I hope that the difficulty increases slightly in the followup raids, but nothing to the degree we've seen before. I want majority of the players out there to be able to complete every raid in the game. Will the hardcore burn through it and complain about being bored? Yes. But they would do that anyway. I want to be able to burn through it. That way, I can play some other games when not in WoW. When you're raiding 5 days a week and farming on off days, that leaves little time to play anything other than WoW. I have Fallout 3 and an assortment of other games I'd really like to play while maintaining the dedication to raiding.
Easier raids and accessability is nothing but good for everyone. The casuals that don't get to play as much can see all the content. The hardcore that are on all the time can finally have some time to do other things. With raids at the difficulty they were at, raiding wasn't fun. It was a second job.
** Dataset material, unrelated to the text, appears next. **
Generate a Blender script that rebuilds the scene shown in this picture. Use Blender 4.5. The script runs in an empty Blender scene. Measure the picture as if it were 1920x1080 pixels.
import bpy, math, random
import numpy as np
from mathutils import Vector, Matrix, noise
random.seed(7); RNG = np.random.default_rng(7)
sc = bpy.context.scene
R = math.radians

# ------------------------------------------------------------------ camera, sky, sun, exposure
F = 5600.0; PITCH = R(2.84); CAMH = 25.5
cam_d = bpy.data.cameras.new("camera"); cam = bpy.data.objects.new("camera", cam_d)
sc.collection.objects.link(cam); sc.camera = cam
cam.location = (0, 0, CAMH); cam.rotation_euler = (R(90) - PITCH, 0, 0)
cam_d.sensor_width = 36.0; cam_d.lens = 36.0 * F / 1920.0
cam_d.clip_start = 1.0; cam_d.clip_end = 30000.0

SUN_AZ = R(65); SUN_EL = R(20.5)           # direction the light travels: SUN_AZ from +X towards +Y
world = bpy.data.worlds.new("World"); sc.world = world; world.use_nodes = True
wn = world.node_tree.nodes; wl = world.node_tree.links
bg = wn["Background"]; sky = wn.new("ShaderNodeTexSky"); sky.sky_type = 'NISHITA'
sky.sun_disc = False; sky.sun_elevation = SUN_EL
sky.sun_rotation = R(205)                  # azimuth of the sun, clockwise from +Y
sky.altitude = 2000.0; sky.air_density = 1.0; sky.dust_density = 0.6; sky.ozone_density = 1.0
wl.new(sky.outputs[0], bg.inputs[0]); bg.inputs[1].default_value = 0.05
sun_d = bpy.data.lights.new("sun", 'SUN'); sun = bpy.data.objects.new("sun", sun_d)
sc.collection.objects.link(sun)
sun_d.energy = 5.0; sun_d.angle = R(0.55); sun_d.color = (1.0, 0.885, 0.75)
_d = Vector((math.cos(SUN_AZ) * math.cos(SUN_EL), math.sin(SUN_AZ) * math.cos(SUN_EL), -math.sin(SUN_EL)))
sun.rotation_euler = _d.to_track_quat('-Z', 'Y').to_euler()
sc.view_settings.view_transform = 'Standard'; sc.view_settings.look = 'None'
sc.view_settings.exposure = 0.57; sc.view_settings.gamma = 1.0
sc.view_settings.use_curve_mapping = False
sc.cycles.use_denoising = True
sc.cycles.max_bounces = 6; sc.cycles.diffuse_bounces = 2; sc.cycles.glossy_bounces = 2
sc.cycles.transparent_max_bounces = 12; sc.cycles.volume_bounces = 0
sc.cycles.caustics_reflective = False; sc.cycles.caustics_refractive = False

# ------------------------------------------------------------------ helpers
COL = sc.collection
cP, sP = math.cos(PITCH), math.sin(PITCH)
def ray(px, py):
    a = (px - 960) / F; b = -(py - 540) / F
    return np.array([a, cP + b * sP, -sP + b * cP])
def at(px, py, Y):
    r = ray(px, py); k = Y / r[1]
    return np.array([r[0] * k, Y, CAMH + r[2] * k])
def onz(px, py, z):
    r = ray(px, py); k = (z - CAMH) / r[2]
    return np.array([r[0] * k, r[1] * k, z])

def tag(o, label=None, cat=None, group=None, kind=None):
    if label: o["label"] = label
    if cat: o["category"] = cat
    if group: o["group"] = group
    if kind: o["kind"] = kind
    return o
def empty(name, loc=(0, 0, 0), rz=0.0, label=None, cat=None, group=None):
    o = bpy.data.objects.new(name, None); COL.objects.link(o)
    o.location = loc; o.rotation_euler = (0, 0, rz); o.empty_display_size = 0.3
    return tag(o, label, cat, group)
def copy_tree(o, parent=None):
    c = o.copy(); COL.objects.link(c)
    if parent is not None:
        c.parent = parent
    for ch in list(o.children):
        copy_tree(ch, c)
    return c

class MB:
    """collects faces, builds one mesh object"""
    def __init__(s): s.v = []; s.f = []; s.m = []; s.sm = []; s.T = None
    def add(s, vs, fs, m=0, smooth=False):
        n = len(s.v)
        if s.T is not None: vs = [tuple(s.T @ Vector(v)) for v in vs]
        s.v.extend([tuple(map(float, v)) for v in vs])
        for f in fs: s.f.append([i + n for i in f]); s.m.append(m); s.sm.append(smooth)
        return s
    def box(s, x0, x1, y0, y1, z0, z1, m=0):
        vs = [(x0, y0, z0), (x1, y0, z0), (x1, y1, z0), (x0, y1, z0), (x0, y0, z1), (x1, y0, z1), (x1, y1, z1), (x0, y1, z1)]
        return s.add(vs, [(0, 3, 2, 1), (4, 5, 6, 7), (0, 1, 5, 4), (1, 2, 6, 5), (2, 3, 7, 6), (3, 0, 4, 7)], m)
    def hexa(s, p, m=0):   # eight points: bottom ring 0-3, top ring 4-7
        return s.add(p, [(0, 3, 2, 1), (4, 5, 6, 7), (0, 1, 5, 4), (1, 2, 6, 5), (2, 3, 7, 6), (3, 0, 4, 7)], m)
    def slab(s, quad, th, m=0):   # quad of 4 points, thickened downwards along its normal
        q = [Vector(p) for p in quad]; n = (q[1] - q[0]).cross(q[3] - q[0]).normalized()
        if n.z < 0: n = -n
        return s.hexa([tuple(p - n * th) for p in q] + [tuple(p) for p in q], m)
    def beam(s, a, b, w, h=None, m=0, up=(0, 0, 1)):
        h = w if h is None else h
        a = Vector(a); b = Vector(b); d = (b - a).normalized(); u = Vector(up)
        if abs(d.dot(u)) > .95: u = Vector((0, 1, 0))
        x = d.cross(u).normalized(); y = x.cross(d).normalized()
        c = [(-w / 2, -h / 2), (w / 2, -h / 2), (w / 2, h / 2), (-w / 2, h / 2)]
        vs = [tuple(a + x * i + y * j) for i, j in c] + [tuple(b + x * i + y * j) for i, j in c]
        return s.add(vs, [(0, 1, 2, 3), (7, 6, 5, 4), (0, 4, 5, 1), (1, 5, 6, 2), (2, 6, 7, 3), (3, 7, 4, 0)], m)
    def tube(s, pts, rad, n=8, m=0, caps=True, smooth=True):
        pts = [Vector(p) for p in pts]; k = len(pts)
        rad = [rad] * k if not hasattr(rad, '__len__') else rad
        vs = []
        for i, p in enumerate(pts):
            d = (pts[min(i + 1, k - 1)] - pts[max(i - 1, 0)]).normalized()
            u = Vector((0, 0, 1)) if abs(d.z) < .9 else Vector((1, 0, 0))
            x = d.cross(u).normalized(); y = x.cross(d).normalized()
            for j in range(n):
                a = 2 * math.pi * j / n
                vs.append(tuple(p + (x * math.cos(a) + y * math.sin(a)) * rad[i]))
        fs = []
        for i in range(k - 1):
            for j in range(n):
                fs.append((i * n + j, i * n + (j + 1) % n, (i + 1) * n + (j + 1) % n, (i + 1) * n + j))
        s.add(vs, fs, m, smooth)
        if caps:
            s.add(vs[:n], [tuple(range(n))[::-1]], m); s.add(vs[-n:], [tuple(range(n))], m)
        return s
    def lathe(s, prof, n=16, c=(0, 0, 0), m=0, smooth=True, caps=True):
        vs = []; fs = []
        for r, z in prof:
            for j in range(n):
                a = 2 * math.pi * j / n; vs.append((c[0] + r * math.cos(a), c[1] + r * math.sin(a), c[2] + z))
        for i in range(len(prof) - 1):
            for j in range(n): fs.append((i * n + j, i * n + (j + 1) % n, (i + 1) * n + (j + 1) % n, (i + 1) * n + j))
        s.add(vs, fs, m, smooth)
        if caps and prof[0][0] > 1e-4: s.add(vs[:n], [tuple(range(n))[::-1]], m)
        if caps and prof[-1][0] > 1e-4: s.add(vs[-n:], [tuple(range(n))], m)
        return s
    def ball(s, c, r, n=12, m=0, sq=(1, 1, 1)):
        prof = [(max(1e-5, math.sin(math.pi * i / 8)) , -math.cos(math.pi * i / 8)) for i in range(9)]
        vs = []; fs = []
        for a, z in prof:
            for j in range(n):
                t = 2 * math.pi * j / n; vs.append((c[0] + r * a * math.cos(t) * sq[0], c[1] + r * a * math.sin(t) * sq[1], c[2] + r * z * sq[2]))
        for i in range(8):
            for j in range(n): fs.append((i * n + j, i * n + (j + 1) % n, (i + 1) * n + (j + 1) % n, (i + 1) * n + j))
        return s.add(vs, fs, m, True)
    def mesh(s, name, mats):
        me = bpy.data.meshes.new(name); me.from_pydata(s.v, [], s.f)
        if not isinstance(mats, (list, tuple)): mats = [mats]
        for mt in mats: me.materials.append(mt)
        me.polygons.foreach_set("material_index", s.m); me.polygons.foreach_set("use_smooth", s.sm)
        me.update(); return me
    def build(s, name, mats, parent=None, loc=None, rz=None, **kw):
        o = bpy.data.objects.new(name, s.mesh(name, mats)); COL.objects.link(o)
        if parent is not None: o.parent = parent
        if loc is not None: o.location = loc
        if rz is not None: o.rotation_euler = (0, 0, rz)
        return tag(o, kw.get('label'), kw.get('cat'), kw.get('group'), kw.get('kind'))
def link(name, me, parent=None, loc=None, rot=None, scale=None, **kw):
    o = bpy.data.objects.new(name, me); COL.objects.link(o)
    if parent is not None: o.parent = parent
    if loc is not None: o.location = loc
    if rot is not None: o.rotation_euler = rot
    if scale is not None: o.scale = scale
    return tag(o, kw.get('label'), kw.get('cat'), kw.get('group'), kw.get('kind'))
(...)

Friends would be excluded because they didn't have the right class or spec or skill. Raids shouldn't be so hard that they kill guilds. Raids should unify guilds in a fun atmosphere.
So the question is: Should we care about Nihilum and SK Gaming? No. We shouldn't. The buzz about these top guilds is getting as bad as the celebrity gossip buzz and it is making me sick. I just hope that Blizzard keeps up this raid trend and doesn't buckle to "hardcore guilds". We need to usher in the age of casual raider.
Wyrmrest Temple Deathmatch! READY! FIGHT!
Just a quick aside for you all while I'm working on another blog post:
Go to Wyrmrest Temple's central interior on main floor and pick a fight with someone. Don't get near the guards near any of the exits but just pick a fight with comeone in the central area near the innkeeper. If you die here, you'll instantly respawn right at the innkeeper. The other night on my server we had a huge fight of about 50v50 in that room. Being instantly back into the action just makes the place chaos. Just avoid the guards. They'll start pushing through the crowd slaughering everyone. If you're in the center circle though, you should never get near them.